• WBS Professor tells Hong Kong crowd of importance of creative industry (CI)
  • Professor Neelands argued governments need to invest in CI at KPMG event
  • He warned of competition in job market as well as risk of automation
  • Business leaders and alumni attended event organised by WBS alumni

Jonothan Neelands, Professor of Creative Education, told Hong Kong business leaders  and WBS alumni how private and public  investment in the Creative Industries (CI) can boost a country’s economy in a global age of creativity.

He suggested that Intellectual Property is the new oil yielding significant sources of profit and productivity.

Shanghai and Hong Kong are competing with London to be global leaders in creative industries, using the phenomenal growth and prosperity of the CI in the UK as a bench mark.

Related article: Creativity Inc. Core article PDF

The CI require highly educated talent and currently 41.90% of Londoners are educated to degree level, of which 12 per cent are in creative industry (CI) employment. In Hong Kong, only 27 per cent are educated to degree level and only 5.5 per cent are in CI employment. 

Shanghai sits somewhere in the middle, with 42.9 per cent of population educated to degree level and 7.4 per cent in CI employment. Shanghai is also making significant public investment in becoming a world city of culture.

Jonothan Neelands at KPMG event in Hong Kong
Get creative: Jonothan Neelands told the audience at a KPMG event in Hong Kong the creative industry is essential

Professor Neelands, who is also Associate Dean for Creativity at WBS, said: “There is a very clear economic argument for why governments should invest, nurture and support the creative industries, not just the highly successful ones, but also the cultural ones like galleries and museums that feed talent, ideas and technical know-how into the successes.

“The creative industries will tend to flourish in urban spaces where there is a rich interplay between arts, culture and clusters of talent working together. Urban spaces are also more likely to have the levels of tolerance, diversity and technology required to foster creativity.
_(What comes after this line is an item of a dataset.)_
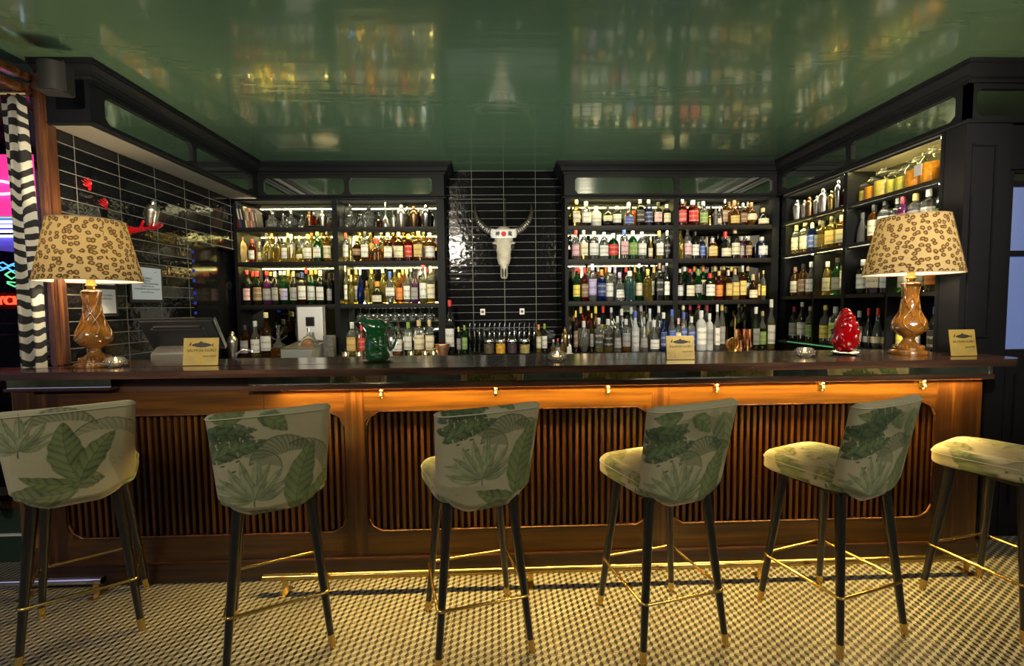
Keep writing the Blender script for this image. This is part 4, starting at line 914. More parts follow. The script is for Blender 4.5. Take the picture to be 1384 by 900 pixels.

“But culture also makes these cities more attractive places to live, to visit, to invest as well as for globally-minded mobile talent.”

At the conference hosted by KPMG Professor Neelands said governments should invest in the creative sector through funding R&D, developing the cultural infrastructure, promoting diversity and ensuring that there is a more creative education policy in place.

 “Bringing different minds, histories, strengths, backgrounds together is more likely to lead to new thinking and ideas!” adds Professor Neelands. “Different people see things differently and together are more likely to produce new ways of making and doing things.”

There should also be talent pipelines, access to finance and entrepreneurial spirit and know-how according to Professor Neelands.

This is because he sees the job market as becoming increasingly competitive and prone to automation in the next 20 years, especially in sectors such as accounting and banking – a stern warning for a city such as Hong Kong with such a focus on those very fields.

“We are going to become a society of freelancers and SMEs and all our children must have the ambition and portfolios and skills and the desire to be a job-maker rather than a job-seeker,” added Professor Neelands, who was a member of the Warwick Commission that examined the value of culture in the UK in its report Enriching Britain: Culture, Creativity and Growth.

“My belief – and experience – is that creativity lies at the heart of business. Time and time again, creativity unlocks and reconfigures the social and economic building blocks of a new era.

“There is here a close link between artistic and entrepreneurial creative agents - both seek in different ways to ‘disturb the equilibrium’. Artists ‘disturb the equilibrium’ by challenging orthodoxies and aspiring to represent a new and different world. Creative agents introduce disruptive technologies and exploit the commercial potential of their Intellectual Property

“Creativity is the opposite of cynicism. That’s why I believe creativity is a business and social imperative for the 21st century.”